Everything in writing. Every decision, every offer, every agreement on viewing conditions or pricing is documented. Not out of distrust, but because in situations of high emotional tension, misunderstandings are inevitable without a written record.
Timeline management with the lawyers. In these processes, each party’s solicitor plays a central role. The agent needs to coordinate with both firms to ensure that legal timelines and market timelines don’t collide.
Pricing without emotional agenda. One of them will want to ask for more. The other will want to sell quickly and close the chapter. The agent needs to arrive with concrete market data that neither position can easily dismiss. The price cannot become another battlefield of the breakdown.

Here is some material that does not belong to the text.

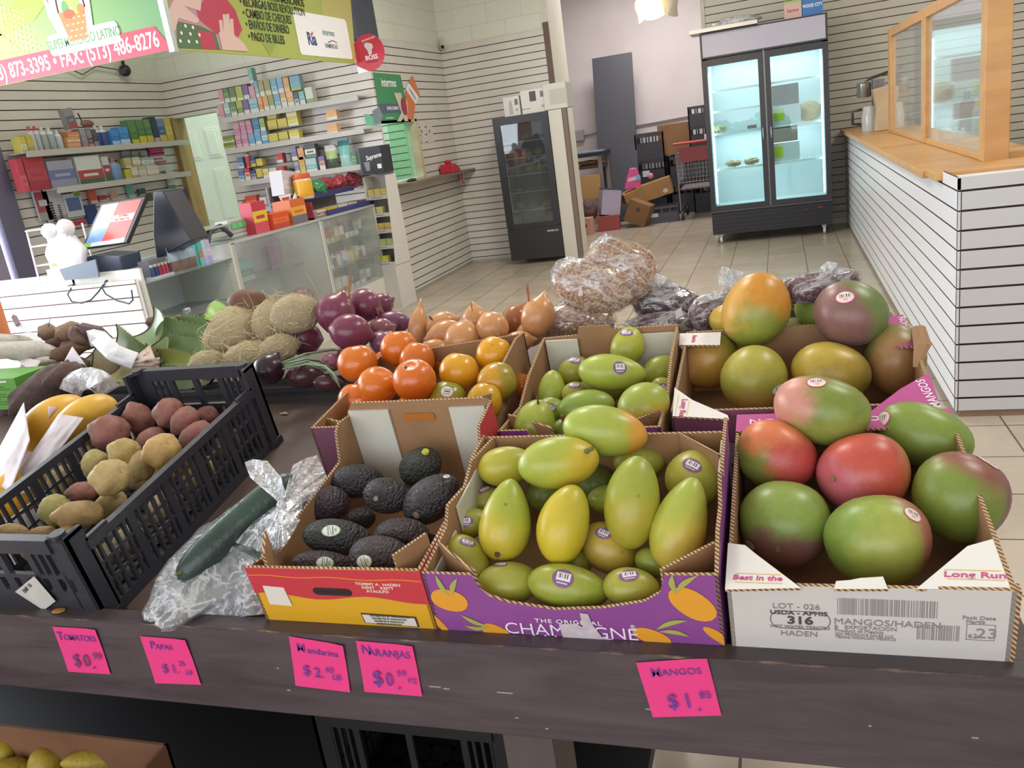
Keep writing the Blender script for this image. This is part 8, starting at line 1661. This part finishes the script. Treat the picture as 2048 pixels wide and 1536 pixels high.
# food in the small cooler
rnd = random.Random(8); BRD = P('bread_tan', '#a8824c', .7, c2='#8c6438', ns=20)
for z, wn in ((1.332, 'top'), (1.162, 'second'), (.982, 'third'), (.792, 'fourth'), (.592, 'fifth')):
    for i in range(3 if z < 1.3 else 2):
        x = -2.80 + i * .15 + rnd.uniform(-.01, .02); o = MB().ell((0, 0, 0), (.06, .07, .05 if z != .792 else .02), 16, 10, 0, None, lambda v: Vector((v.x, v.y, max(v.z, -.6)))).build('bread_roll', BRD, None, 180, TR((x, 9.12, z + (.032 if z != .792 else .014)))); tag(o, 'baked roll on the %s shelf inside the narrow cooler, %s from the left' % (wn, ORD[i]), 'bread', 'baked rolls in the narrow cooler')
# things on and in the two door cooler
tag(MB().box(-.80, -.15, 9.0, 9.4, 2.105, 2.12).box(-.80, -.15, 8.99, 9.0, 2.105, 2.14).build('foil_tray', P('foil', '#c4c2ba', .3, .5)), 'long silver tray overhanging the two door cooler top', 'tray'); blob('clear_wrap', 'bundle of clear wrap on the two door cooler top', 'wrap', (-.35, 9.25, 2.17), (.22, .12, .05), film('wrap_clear', 30, .4, .7, .8, .3, '#f0f0ec', (1, 1, 1)), 2, .4)
for nm, xa, xb, c1, c2, h, lab, s in (('snack_box', .10, .26, '#c8a8a0', '#c04c4c', .14, 'white and red box on the two door cooler top', 'Supreme'), ('snack_box', .265, .45, '#3c70b0', '#5c8cc4', .17, 'blue box with white words on the two door cooler top', 'WOOD CITY')):
    o = MB().box(xa, xb, 9.1, 9.3, 2.102, 2.102 + h).box(xa, xb, 9.1, 9.3, 2.102 + h, 2.102 + h + .02, 1).build(nm, [P('sn_' + c1[1:], c1, .5), P('sn_top', '#8cc060', .5)]); tag(o, lab, 'box'); text(s, .04, BWHITE if 'blue' in lab else P('ink_red', '#b04050', .5), frame(((xa + xb) / 2, 9.099, 2.102 + h * .5), (1, 0, 0), (0, 0, 1)), o, 'print', .75, .02)
for z, lab in ((1.134, 'upper'), (.774, 'lower')):
    t = thing('food_carton', 'white carton with lime sticky note on the right cooler side, %s one' % lab, 'box', (0, 0, 0)); x0 = -.06 if z > 1 else -.085
    MB().box(x0, x0 + .28, 9.15, 9.4, z, z + .18).build('carton_body', P('carton_pale', '#cfd8d8', .5), t); MB().box(x0 + .01, x0 + .27, 9.33, 9.4, z + .18, z + .38).build('open_flap', P('flap_brown', '#5c5348', .6), t); MB().box(x0 + .02, x0 + .12, 9.147, 9.15, z + .04, z + .15).build('sticky_note', P('note_lime', '#b8d83c', .5), t)
blob('yellow_loaf', 'large yellow wrapped loaf behind the upper carton', 'bread', (.30, 9.35, 1.22), (.12, .1, .10), P('loaf_yellow', '#b8a070', .6), 5, .15); blob('flower_pack', 'pale yellow pack at the left end of a cooler shelf', 'pack', (-.58, 9.2, 1.17), (.07, .06, .04), P('pack_cream', '#d8d4b0', .6), 6, .4)
for i, x in enumerate((-.46, -.28)): blob('clamshell_pack', 'clear pack of small cakes on the lower left cooler shelf, %s one' % ('left', 'right')[i], 'pack', (x, 9.2, .81), (.075, .07, .035), P('cake_tan', '#b8a888', .5), 7 + i, .3)
tag(MB().box(-.30, -.21, 9.15, 9.25, 1.134, 1.165).build('snack_tray', P('tray_tan', '#a08878', .6)), 'small tan tray near the middle of the left cooler', 'tray')
p = onx(1672, 22, .5); tag(MB().box(.55, .64, 9.70, 9.745, 2.33, 2.40).build('wall_bracket', P('bracket_grey', '#8c8c8c', .3, .6), bevel=.01), 'small metal bracket on the slat wall right of the cooler', 'bracket')
# ceiling lamp with glass shades
lp = thing('ceiling_lamp', 'brass ceiling lamp with three glowing bell glass shades', 'lamp', TR((-.72, 6.0, 2.14))); BRS = P('brass', '#a8843c', .3, .9); SHG = P('shade_glow', '#e8c46a', .3, emit='#ffcf6a', es=5); SHC = P('shade_glass', '#b8b09c', .2)
MB().tube([(0, 0, .08), (0, 0, 1.46)], .015, 8).build('rod', BRS, lp, 60); MB().lathe([(.03, .0), (.07, .03), (.05, .09)], 16).build('hub', BRS, lp, 60)
for i, a in enumerate((200, 260, 330)):
    d_ = Vector((cos(radians(a)), sin(radians(a)), 0)); Ms_ = TR(d_ * .12 + Vector((0, 0, -.02))) @ d_.to_track_quat('X', 'Z').to_matrix().to_4x4() @ RY(35)
    MB().lathe([(.02, .02), (.045, -.01), (.06, -.06), (.085, -.10), (.083, -.10), (.055, -.055)], 18, Ms_).build('glass_shade', SHC if i == 2 else SHG, lp, 60); MB().tube([(0, 0, .03), tuple(d_ * .09 + Vector((0, 0, .04))), tuple(d_ * .12 + Vector((0, 0, .0)))], .008, 6).build('arm', BRS, lp, 60)
l = bpy.data.lights.new('lamp_bulb_light', 'POINT'); l.energy = 12; l.color = (1, .75, .4); l.shadow_soft_size = .06; o = bpy.data.objects.new('lamp_bulb_light', l); COL.objects.link(o); o.location = (-.72, 5.9, 1.98)
# right counter things
cz = .988
cm = thing('blender_appliance', 'steel and black counter appliance with a jug at the far counter end', 'appliance', TR((.80, 8.55, cz))); MB().lathe([(.07, 0), (.075, .12), (.06, .2), (.055, .22)], 18).build('jug', P('jug_clear', '#b4b8b8', .15), cm, 40); MB().lathe([(.055, .30), (.06, .31), (.06, .42), (.05, .43)], 16, TR((-.05, 0, 0))).build('steel_head', P('steel', '#8c8c8c', .25, .8), cm, 40); MB().tube([(-.07, 0, .20), (-.15, 0, .19), (-.15, 0, .08), (-.08, 0, .07)], .014, 8).build('handle', P('handle_blk', '#2a2a2c', .4), cm, 60); MB().prism([(-.05, .43), (.25, .50), (.28, .53), (.0, .47)], .05, frame((0, .02, 0), (1, 0, 0), (0, 0, 1))).build('lid', P('lid_blk', '#2e2c2c', .4), cm, bevel=.005); MB().box(.02, .12, -.04, .06, 0, .44).build('column', P('steel_col', '#77777a', .3, .6), cm)
pbag = thing('paper_bag', 'tan paper bag standing behind the far post of the screen', 'bag', TR((.93, 8.35, cz))); MB().prism([(-.12, 0), (.14, 0), (.15, .40), (-.13, .36), (-.10, .18)], .18, frame((0, .09, 0), (1, 0, 0), (0, 0, 1))).build('bag_body', P('bag_tan', '#b8a284', .7, c2='#ad9676', ns=6), pbag, bevel=.01)
for nm, lab, cat, px, X, w, h, cs, kd, dz in (('cutlery_tub', 'grey tub holding a white spatula behind the screen', 'tub', 1832, 1.25, .14, .14, ('#a8b4b8', '#98a4a8', '#c8d0d0'), 'box', 0), ('label_box', 'mauve box with yellow note behind the screen', 'box', 1890, 1.50, .16, .30, ('#8c6470', '#b890a0', '#a07884'), 'box', .0), ('paper_stack', 'pale grey carton below the mauve box behind the screen', 'box', 1900, 1.33, .2, .2, ('#b8bcc0', '#c8ccd0', '#a8acb0'), 'box', 0), ('brown_bottle', 'brown bottle right of the pale carton behind the screen', 'bottle', 1935, 1.25, .09, .27, ('#7c5844', '#8c6c5c', '#5c4438'), 'bottle', 0), ('yellow_cap_bottle', 'bottle with yellow cap next to the corner post', 'bottle', 1957, 1.15, .06, .24, ('#b4b8bc', '#a0a4a8', '#d8c83c'), 'bottle', 0), ('white_cup', 'white cup behind the screen bottom rail', 'cup', 1893, 1.02, .08, .09, ('#d0d4d8', '#c8ccd0', '#d8dce0'), 'bottle', 0), ('salt_shaker', 'clear shaker with steel top, left one', 'shaker', 1915, 1.0, .045, .10, ('#c8ccd0', '#b0b4b8', '#d8d8d8'), 'bottle', 0), ('salt_shaker', 'clear shaker with steel top, right one', 'shaker', 1928, 1.0, .045, .10, ('#c8ccd0', '#b0b4b8', '#d8d8d8'), 'bottle', 0), ('sugar_box', 'low yellow box at the foot of the corner post', 'box', 1947, 1.0, .10, .05, ('#c8b878', '#d8ccb0', '#b8a870'), 'box', 0)):
    y = sy(px, X, cz); carded(nm, lab, cat, TR((X, max(y, 4.55), cz + dz)), w, h, .08, *cs, None, (.3, .7), kd)
tag(MB().box(1.28, 1.31, 5.2, 5.24, cz + .14, cz + .36).build('spatula', P('spatula_white', '#d4dcd4', .4), bevel=.012), 'white spatula standing in the grey tub', 'spatula')
bb_ = thing('bread_tub', 'white tub with a large tan loaf at the right edge of the photo', 'tub', TR((1.42, 5.15, cz))); MB().lathe([(.16, 0), (.19, .10), (.19, .11), (.17, .11)], 24).build('tub', P('tub_white', '#d4d4d0', .4), bb_, 40); MB().ell((0, 0, .11), (.17, .17, .17), 22, 12).build('loaf', P('loaf_tan', '#c49468', .6, c2='#b8865a', ns=10), bb_, 180)
MB().box(2.6, 2.63, 9.6, 9.74, 1.3, 1.6).build('x', WHITE) if False else None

What nobody says — but should
Selling a property in the context of a bitter divorce is exhausting for everyone involved. For the owners, for the lawyers, and for the agent.
But the numbers confirm something important: sales that drag on in a conflicted divorce tend to close below market value. Accumulated urgency, emotional fatigue, and judicial pressure — when a judge sets liquidation deadlines — mean the final negotiation happens from a position of weakness.
The alternative is not to wait for the parties to reconcile. It’s to structure the process from the start so it functions without needing that reconciliation.
A clear mandate, with terms agreed by both parties before going to market, with a single commercial point of contact, and with response timelines agreed in advance, can be the difference between a sale that closes in four months and one that drags on for two years.
One final observation
I have managed transactions of this kind in Benalmádena and the surrounding area. What surprises buyers most — when one of these processes works well — is that the internal complexity is invisible to them. They simply receive timely responses, well-organised viewings, and a completion that happens without drama.
That doesn’t happen by chance.
It happens because someone made the decision to manage the process professionally, even when the starting point was anything but calm.